Email of the day (2)
Comment of the Day

June 16 2011

Commentary by Eoin Treacy

Email of the day (2)

on the roll of commodity tracking funds in futures pricing:
"This article from FarmDocDaily, a publication of the University of Illinois, shows statistical evidence which argues that index tracking commodity funds are not a significant price driver for commodities. The study was done by Scott Irwin of the University of Illinois and Dwight Sanders of Southern Illinois University.

"The study results are admittedly counter intuitive, but certainly bring into question the current conventional wisdom regarding the role of commodity funds in price discovery."

Eoin Treacy's view Thank you for this article which is similar in vein to another sent in by a subscriber last week.
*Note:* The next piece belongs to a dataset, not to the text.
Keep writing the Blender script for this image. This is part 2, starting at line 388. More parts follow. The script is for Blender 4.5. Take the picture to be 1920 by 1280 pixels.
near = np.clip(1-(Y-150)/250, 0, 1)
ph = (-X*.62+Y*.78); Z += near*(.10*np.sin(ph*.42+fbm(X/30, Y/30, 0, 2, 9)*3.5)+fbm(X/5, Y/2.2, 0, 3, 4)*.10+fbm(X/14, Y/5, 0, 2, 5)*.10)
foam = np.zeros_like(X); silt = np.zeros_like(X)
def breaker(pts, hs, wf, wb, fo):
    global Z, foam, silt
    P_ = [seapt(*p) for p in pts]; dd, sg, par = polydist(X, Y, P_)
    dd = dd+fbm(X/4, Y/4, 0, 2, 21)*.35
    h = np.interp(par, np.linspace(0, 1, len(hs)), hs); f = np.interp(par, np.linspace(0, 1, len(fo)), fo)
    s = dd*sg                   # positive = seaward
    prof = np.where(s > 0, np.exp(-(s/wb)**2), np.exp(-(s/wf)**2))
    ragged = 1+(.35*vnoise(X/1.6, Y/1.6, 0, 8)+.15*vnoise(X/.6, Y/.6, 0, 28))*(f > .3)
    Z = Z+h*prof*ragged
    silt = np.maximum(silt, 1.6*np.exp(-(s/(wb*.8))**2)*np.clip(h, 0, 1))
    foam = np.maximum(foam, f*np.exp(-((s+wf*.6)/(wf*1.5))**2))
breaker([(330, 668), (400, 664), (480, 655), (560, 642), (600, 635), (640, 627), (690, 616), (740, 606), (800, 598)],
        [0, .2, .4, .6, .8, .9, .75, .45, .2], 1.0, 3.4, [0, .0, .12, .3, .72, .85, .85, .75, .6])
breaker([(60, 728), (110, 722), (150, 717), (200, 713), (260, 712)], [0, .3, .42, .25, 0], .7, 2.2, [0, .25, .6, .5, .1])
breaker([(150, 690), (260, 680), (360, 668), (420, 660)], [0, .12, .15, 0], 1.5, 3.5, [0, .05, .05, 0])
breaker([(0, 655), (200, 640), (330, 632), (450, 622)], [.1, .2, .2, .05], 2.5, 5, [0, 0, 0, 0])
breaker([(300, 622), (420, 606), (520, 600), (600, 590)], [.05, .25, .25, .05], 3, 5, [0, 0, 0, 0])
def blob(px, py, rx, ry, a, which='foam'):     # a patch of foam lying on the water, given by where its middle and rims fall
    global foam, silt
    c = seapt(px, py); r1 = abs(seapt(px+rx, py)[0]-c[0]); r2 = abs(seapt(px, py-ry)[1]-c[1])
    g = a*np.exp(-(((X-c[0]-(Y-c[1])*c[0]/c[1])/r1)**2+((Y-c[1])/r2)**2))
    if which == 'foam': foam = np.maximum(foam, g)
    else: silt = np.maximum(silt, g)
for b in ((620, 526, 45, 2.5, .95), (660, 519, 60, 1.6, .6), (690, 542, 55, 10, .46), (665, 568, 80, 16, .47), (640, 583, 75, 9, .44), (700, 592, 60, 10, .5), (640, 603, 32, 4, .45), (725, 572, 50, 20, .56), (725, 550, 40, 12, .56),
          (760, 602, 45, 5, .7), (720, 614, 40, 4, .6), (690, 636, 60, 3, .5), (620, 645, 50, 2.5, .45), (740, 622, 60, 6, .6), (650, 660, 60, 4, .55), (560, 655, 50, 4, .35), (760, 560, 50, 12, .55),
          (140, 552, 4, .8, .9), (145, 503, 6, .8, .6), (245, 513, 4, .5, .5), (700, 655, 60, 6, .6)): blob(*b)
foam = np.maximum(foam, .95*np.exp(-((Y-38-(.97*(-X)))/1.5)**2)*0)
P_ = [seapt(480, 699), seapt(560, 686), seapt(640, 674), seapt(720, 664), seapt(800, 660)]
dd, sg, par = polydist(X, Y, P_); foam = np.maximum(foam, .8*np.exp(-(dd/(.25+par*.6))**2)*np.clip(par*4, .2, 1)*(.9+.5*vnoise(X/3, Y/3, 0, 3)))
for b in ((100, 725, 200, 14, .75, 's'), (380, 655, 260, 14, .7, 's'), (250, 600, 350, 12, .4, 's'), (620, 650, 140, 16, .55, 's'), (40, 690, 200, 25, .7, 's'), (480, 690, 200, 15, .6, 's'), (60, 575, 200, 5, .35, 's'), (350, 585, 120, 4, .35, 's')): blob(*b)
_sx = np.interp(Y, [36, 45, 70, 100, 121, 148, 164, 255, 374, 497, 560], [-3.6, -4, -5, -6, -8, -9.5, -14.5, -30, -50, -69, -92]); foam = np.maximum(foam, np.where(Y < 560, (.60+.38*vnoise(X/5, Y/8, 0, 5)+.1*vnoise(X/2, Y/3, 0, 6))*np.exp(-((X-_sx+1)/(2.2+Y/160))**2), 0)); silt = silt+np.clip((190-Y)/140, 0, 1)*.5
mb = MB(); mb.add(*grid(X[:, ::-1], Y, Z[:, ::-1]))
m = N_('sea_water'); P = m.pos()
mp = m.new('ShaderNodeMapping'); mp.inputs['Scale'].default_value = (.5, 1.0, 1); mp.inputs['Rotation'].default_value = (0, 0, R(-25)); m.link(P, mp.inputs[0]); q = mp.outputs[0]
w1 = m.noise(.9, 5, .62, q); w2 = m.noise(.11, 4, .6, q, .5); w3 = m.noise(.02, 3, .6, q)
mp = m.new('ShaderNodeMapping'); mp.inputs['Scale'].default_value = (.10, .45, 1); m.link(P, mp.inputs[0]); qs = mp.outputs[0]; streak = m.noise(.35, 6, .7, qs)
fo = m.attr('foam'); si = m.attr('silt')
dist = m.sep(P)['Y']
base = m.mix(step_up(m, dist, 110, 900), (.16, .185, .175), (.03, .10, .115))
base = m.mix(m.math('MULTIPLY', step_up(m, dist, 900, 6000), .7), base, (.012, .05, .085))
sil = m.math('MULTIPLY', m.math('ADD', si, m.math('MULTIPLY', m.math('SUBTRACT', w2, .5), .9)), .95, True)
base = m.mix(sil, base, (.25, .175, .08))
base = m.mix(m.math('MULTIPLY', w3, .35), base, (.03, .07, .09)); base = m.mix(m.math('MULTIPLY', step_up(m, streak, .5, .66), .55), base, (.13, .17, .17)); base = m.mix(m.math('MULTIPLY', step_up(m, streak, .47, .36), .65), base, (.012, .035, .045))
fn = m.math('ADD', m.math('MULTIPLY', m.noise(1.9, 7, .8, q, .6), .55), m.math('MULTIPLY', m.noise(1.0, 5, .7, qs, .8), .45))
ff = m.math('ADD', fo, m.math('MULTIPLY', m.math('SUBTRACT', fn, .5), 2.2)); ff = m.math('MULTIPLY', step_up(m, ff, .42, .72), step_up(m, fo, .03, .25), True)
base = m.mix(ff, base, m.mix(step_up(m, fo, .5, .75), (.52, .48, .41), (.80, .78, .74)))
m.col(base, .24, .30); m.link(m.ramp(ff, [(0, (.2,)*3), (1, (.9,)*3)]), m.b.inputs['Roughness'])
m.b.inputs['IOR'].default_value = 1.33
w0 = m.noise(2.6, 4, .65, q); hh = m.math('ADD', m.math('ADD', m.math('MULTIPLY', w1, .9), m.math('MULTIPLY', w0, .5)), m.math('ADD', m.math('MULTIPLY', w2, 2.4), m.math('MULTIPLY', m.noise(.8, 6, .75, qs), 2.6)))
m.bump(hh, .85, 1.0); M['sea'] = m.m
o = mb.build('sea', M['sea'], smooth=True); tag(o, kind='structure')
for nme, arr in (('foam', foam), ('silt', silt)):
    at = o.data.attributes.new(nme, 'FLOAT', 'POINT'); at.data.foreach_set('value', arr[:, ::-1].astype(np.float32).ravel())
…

As the CFTC's investigation into the role of speculators in commodity prices draws to a close an increasing number of people are coming out in support of speculators. I agree with the above article that a differentiation has to be made between different kinds of speculators.

Traditionally speculators which have always been part of the market and add value through providing liquidity when prices fall and withdrawing it when prices are high. However, passive long only funds are not speculators in this sense. There role is more akin to an attempted corner because they are effectively withholding supply from the market. High frequency traders are not speculating that prices will rise or fall but are scalping points. This increases the chances of price slippage rather than supplying liquidity when it is most needed.

The overlay of wheat prices overlaid with Index Trader open interest, used in the above article only displays data until September 2009. I thought it might be instructive to update it. There appears to be a lag between when long positions held by Index Traders surge and when prices respond. More importantly, when index trader long positions begin to be liquidated they have a deleterious effect on prices. The total open interest this morning on CBOT wheat was 456,455 contracts. At 241,115 contracts index traders own 52.8% of the available contracts on wheat.

Similar charts for corn and soybeans display a much more marked influence of index traders on price action, both up and down. Index traders hold 66.2% and 51% of corn and soybean open interest respectively according to the CBOT data. It is nonsensical to assume that the actions of such funds have no effect on prices, particularly at price extremes.